SOUTHERN CALIFORNIA RECORD

Monday, March 10, 2025

Judge in Meta class-action lawsuit: Expert's 'guesswork' must be excluded

Federal Court
Webp james donato us courts

Judge James Donato rejected the plaintiffs' expert witness' theory about Facebook platform users suffering an antitrust injury. | U.S. District Court for the District of Northern California

A federal judge has rejected the certification of a class-action lawsuit against Facebook’s parent company that challenged how Meta uses people’s personal data, calling the arguments of the plaintiffs’ expert witness unreliable and inadmissible.

Judge James Donato of the Northern District of California denied the certification in a Jan. 24 ruling on a lawsuit proposing a class of millions of Facebook users and a potential damages award of more than $50 billion. Donato pushed back at Meta attorneys’ characterization of expert witness Dr. Nicholas Economides’ antitrust arguments as “junk science,” but the judge ultimately rejected the expert’s arguments as "guesswork" that should be excluded under the Federal Rule of Evidence.

The plaintiffs in the lawsuit, who are residents of Illinois and Vermont, contended that the social media giant illegally monopolized what’s called the personal social network services (PSNS) market and misled users about how the company monetized their personal information.

“Facebook acquired its monopoly position, and has maintained that position, through repeated misrepresentations over its data collection and use practices,” the plaintiffs alleged. “Facebook claimed its focus on users’ privacy differentiated its social network from competitors, but its claims were false.”

Had the company played by the rules and not violated the federal Sherman Act by creating a “deception-based monopoly,” Facebook would have had to pay its users $5 per month to access their personal data in a truly competitive environment, according to Economides’ theories.

But Donato rejected the argument, pointing out that Meta has never competed in the PSNS market by paying its users for the use of privacy data.

“Dr. Economides never explains why Meta would focus exclusively on answering new competition by paying users,” the judge wrote in his opinion. “There is no doubt, as he says, that Meta makes a lot of money from user data, but he did not demonstrate that Meta would be compelled to retain users by paying them, rather than through innovations in services and product quality.”

Economides’ assumption goes to the very heart of his theory that the proposed class of Facebook users sustained an antitrust injury through the company’s treatment of the privacy data, according to Donato.

A Meta spokesperson expressed satisfaction with the judge’s findings.

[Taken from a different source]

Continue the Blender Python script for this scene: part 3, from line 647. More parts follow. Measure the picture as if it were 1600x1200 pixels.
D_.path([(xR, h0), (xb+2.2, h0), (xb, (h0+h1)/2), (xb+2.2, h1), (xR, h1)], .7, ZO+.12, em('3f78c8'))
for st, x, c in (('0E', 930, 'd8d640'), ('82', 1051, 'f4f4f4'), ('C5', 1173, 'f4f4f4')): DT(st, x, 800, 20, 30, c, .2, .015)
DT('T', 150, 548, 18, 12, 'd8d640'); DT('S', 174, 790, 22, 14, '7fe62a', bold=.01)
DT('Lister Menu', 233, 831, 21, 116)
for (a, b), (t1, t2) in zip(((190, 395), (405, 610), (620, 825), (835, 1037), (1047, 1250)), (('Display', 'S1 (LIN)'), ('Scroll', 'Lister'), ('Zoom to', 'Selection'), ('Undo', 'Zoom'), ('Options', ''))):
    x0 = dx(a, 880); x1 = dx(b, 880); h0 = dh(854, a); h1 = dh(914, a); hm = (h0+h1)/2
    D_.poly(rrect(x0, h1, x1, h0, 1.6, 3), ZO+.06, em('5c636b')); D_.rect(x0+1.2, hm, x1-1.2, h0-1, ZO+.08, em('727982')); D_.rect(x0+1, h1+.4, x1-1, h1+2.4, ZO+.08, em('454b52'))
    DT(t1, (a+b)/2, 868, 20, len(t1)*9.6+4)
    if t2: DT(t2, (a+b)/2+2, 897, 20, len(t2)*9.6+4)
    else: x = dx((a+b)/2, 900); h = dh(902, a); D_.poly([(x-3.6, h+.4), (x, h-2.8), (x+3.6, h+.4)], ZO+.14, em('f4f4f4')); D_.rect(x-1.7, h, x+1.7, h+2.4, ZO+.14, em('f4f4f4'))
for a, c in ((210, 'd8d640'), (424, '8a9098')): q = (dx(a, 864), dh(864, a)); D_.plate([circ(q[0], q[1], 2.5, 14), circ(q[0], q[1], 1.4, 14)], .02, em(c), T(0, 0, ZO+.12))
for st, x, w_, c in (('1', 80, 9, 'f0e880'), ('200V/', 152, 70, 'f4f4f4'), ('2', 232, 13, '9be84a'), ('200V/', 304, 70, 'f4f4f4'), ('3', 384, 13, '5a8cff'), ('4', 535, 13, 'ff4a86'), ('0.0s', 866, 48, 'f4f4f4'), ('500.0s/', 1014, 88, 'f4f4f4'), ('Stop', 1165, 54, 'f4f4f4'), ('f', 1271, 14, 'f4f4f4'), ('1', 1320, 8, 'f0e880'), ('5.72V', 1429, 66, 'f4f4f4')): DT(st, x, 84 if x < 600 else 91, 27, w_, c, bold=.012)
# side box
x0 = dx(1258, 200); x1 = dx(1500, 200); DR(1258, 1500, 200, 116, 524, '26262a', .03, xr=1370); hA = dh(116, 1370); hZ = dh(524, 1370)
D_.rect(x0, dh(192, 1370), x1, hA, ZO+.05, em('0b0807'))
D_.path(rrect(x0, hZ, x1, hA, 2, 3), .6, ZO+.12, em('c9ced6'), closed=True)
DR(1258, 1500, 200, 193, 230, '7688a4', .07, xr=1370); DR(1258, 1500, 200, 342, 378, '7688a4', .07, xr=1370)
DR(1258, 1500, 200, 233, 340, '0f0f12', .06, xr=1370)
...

“Meta faces fierce competition for the time and attention of people and businesses,” the spokesperson told the Southern California Record in an email. “Our services became and remain popular because we evolve, innovate and invest in better experiences for everyone who uses them.” 

Donato stressed that only admissible expert witness testimony could establish the antitrust injury in such class-action litigation.

“Dr. Economides cannot provide admissible opinions on antitrust injury,” he said. “Without those opinions, the user plaintiffs cannot establish that they have a class-wide method proving antitrust injury for either of their … claims.”

In its opposition to the class certification motion, Meta argued that alleged misrepresentations about privacy use were never a relevant issue for those who decided to use the platform from December 2016 through December 2020 – the timeframe for the proposed class.